Only the lines from the start of the material through the line containing "o.location = Vector((sx_, sy_, cap_z(u, sy_, sd_)" are to be extracted, exactly as they appear.

· · · ·

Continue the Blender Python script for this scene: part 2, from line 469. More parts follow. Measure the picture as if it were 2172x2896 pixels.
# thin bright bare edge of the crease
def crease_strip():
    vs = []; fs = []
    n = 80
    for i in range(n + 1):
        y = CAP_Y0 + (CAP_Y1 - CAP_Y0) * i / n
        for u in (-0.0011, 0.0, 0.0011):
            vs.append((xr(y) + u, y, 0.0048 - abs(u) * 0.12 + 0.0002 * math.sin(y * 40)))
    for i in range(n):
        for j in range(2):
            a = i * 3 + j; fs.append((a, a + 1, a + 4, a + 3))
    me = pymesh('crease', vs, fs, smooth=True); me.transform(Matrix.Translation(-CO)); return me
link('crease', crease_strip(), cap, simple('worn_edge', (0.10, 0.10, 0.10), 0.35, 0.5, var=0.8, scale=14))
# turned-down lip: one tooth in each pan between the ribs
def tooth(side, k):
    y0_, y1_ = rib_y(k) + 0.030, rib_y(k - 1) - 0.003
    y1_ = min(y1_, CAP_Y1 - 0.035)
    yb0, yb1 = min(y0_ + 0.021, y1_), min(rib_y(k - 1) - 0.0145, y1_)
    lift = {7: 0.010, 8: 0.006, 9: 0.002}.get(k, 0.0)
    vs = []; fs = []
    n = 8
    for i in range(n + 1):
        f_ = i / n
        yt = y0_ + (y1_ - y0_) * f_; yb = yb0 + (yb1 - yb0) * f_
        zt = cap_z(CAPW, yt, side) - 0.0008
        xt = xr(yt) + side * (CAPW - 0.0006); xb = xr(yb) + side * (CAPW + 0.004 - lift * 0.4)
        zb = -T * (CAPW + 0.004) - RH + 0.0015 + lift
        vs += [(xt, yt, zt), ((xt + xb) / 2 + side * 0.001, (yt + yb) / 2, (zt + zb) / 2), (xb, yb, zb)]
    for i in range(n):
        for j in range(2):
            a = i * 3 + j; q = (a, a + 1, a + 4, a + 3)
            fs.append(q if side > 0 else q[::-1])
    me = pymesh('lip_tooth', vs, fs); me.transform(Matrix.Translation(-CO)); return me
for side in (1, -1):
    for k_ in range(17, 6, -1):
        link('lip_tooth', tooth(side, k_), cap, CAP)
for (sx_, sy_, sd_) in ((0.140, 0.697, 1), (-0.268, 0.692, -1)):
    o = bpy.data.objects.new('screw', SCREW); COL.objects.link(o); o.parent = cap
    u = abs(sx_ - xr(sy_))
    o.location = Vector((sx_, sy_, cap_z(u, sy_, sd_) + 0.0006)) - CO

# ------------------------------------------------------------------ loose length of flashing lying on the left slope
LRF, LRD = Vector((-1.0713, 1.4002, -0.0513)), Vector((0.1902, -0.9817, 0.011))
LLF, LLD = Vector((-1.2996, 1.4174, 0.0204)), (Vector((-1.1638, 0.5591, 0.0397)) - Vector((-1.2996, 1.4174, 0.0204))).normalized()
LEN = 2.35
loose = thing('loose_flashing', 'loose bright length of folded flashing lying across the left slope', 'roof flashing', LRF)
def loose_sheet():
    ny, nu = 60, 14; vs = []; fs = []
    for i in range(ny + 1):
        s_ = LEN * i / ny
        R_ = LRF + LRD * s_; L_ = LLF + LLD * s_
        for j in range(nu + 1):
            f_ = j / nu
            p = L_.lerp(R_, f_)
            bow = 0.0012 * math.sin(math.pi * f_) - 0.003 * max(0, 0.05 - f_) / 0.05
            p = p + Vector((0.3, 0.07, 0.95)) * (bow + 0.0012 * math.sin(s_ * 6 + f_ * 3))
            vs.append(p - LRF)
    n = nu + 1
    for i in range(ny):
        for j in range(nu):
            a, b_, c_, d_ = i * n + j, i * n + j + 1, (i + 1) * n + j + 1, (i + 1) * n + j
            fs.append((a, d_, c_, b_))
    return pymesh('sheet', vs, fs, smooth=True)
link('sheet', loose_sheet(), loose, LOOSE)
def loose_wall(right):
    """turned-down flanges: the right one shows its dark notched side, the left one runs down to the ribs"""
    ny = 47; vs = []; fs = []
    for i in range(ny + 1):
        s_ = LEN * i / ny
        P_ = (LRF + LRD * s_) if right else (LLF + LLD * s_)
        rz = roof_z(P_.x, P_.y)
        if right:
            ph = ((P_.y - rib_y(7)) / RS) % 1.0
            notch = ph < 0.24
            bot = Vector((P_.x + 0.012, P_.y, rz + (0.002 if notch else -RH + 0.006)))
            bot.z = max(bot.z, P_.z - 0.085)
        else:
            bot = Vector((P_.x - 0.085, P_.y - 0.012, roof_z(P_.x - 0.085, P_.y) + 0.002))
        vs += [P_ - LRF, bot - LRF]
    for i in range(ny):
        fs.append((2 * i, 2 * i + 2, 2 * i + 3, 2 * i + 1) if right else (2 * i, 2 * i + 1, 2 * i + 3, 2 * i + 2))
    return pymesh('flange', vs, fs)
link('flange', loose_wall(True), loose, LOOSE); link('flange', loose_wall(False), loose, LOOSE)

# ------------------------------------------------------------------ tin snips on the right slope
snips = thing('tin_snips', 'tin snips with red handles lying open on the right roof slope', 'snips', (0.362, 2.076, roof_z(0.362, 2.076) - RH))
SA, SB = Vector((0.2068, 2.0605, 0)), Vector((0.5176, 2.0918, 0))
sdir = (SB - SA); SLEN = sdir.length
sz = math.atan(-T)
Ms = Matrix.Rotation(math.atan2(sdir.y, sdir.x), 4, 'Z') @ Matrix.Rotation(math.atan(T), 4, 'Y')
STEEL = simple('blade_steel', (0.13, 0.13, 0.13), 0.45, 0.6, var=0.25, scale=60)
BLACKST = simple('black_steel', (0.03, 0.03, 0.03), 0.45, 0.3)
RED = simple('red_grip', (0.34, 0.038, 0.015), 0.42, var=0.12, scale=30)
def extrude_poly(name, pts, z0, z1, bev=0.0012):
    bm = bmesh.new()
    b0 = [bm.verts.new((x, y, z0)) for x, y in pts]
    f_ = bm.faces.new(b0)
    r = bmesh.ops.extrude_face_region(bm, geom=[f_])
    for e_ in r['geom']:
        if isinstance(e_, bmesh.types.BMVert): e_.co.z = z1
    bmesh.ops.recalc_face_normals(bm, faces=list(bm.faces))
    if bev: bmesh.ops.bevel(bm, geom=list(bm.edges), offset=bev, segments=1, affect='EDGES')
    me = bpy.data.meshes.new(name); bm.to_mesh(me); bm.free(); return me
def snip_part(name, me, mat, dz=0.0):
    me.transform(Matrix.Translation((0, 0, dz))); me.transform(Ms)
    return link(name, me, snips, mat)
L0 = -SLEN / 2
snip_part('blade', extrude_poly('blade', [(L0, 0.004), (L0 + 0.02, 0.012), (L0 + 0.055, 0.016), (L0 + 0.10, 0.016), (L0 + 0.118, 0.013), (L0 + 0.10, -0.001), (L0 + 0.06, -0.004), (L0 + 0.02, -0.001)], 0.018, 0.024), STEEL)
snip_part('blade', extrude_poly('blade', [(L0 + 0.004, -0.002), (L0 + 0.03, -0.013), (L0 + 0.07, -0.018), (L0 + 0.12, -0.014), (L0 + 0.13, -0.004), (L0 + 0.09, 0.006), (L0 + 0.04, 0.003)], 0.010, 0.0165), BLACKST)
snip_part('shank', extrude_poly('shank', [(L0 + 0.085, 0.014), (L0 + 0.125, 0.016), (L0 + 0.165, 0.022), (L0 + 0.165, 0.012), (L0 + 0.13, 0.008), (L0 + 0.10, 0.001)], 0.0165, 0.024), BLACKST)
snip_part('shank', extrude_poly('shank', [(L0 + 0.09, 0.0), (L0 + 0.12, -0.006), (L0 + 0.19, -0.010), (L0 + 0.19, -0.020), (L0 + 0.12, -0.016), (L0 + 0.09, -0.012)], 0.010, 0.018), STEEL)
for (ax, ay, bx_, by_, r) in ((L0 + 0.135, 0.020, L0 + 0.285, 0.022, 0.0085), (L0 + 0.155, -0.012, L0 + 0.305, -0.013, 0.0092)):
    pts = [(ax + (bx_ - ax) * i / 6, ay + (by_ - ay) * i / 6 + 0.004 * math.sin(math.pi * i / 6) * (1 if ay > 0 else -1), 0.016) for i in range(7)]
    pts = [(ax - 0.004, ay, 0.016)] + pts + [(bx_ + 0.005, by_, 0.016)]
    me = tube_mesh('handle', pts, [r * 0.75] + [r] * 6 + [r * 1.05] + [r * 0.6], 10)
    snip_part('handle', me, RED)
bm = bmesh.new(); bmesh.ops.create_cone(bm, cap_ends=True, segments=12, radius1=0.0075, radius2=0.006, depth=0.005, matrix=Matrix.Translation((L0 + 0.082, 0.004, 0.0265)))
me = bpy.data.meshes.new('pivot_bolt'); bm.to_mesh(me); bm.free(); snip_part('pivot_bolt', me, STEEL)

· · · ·

**CORRECT RESPONSE**
Continue the Blender Python script for this scene: part 2, from line 469. More parts follow. Measure the picture as if it were 2172x2896 pixels.
# thin bright bare edge of the crease
def crease_strip():
    vs = []; fs = []
    n = 80
    for i in range(n + 1):
        y = CAP_Y0 + (CAP_Y1 - CAP_Y0) * i / n
        for u in (-0.0011, 0.0, 0.0011):
            vs.append((xr(y) + u, y, 0.0048 - abs(u) * 0.12 + 0.0002 * math.sin(y * 40)))
    for i in range(n):
        for j in range(2):
            a = i * 3 + j; fs.append((a, a + 1, a + 4, a + 3))
    me = pymesh('crease', vs, fs, smooth=True); me.transform(Matrix.Translation(-CO)); return me
link('crease', crease_strip(), cap, simple('worn_edge', (0.10, 0.10, 0.10), 0.35, 0.5, var=0.8, scale=14))
# turned-down lip: one tooth in each pan between the ribs
def tooth(side, k):
    y0_, y1_ = rib_y(k) + 0.030, rib_y(k - 1) - 0.003
    y1_ = min(y1_, CAP_Y1 - 0.035)
    yb0, yb1 = min(y0_ + 0.021, y1_), min(rib_y(k - 1) - 0.0145, y1_)
    lift = {7: 0.010, 8: 0.006, 9: 0.002}.get(k, 0.0)
    vs = []; fs = []
    n = 8
    for i in range(n + 1):
        f_ = i / n
        yt = y0_ + (y1_ - y0_) * f_; yb = yb0 + (yb1 - yb0) * f_
        zt = cap_z(CAPW, yt, side) - 0.0008
        xt = xr(yt) + side * (CAPW - 0.0006); xb = xr(yb) + side * (CAPW + 0.004 - lift * 0.4)
        zb = -T * (CAPW + 0.004) - RH + 0.0015 + lift
        vs += [(xt, yt, zt), ((xt + xb) / 2 + side * 0.001, (yt + yb) / 2, (zt + zb) / 2), (xb, yb, zb)]
    for i in range(n):
        for j in range(2):
            a = i * 3 + j; q = (a, a + 1, a + 4, a + 3)
            fs.append(q if side > 0 else q[::-1])
    me = pymesh('lip_tooth', vs, fs); me.transform(Matrix.Translation(-CO)); return me
for side in (1, -1):
    for k_ in range(17, 6, -1):
        link('lip_tooth', tooth(side, k_), cap, CAP)
for (sx_, sy_, sd_) in ((0.140, 0.697, 1), (-0.268, 0.692, -1)):
    o = bpy.data.objects.new('screw', SCREW); COL.objects.link(o); o.parent = cap
    u = abs(sx_ - xr(sy_))
    o.location = Vector((sx_, sy_, cap_z(u, sy_, sd_) + 0.0006)) - CO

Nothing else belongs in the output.